Back aboard the Real Aguilar (the old cars have been renamed and we spent a lot of time unsuccessfully trying to read the old names under layers of paint), we woke up on the outskirts of the capital. We saw no evidence of the earthquake, however, until we left the central station and passed through a tent city in which residents of the area were still housed. After that, damage was more and more evident until we reached the Paseo de La Reforma, where several office buildings stood abandoned, leaning at odd angles, some with collapsed floors.

Most of the Zona Rosa, the normally thronged shopping and hotel district, was intact, and our hotel, the Calinda Geneve, built in 1907, showed not a crack from the latest of several major tremors it has experienced in its long life. But there was a repressed air to the entire city as residents appeared to struggle back to normal life in the wake not only of the catastrophe whose death toll is still unknown but in the continuing pressure of a grinding economic crisis.

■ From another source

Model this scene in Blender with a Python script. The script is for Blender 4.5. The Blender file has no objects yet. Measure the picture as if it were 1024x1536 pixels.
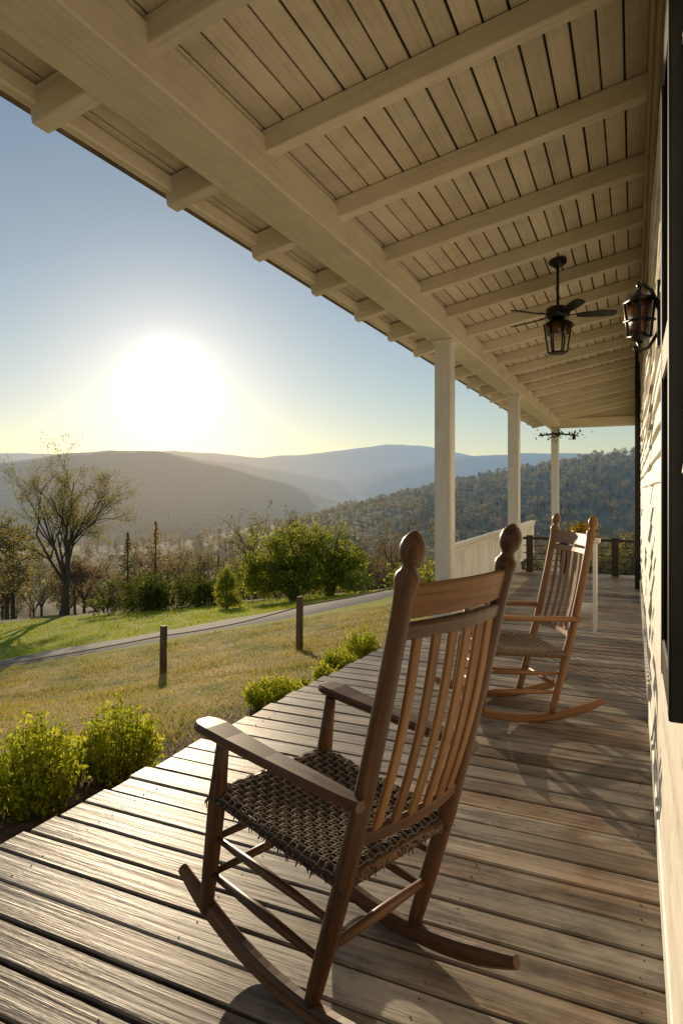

Traditional sightseeing continues, but at the pyramids of Teotihuacan outside the capital, the English version of the sound and light show was attended by less than 50 persons while hundreds of Mexicans waited for the Spanish-language performance that followed. A pleasant benefit from the absence of foreigners, however, was that we got a table at the usually crowded restaurant, Charlie’s, near the pyramids and were served in less than an hour.

No Problem Getting In

For the same reason, we got reservations the next night at the famous Inn at San Angel in the city, calling only a few hours in advance. This, friends said, is not usually the case.

And when we appeared at Cozumel, the island off Yucatan, a day earlier than scheduled, it was to be greeted warmly. The resort in normal times is so crowded that tourists with reservations sometimes find themselves shunted to other hotels. The Hotel La Ceiba, a favorite for scuba divers because of its waterfront location, was little more than half full and larger hotels like the Sol Caribe and El Presidente appeared to have even more vacancies.

With the easy availability of hotels and airplane seats--and railway tickets for masochists--combined with a peso at about 500 to the dollar, Mexico is this winter’s winner for easy travel.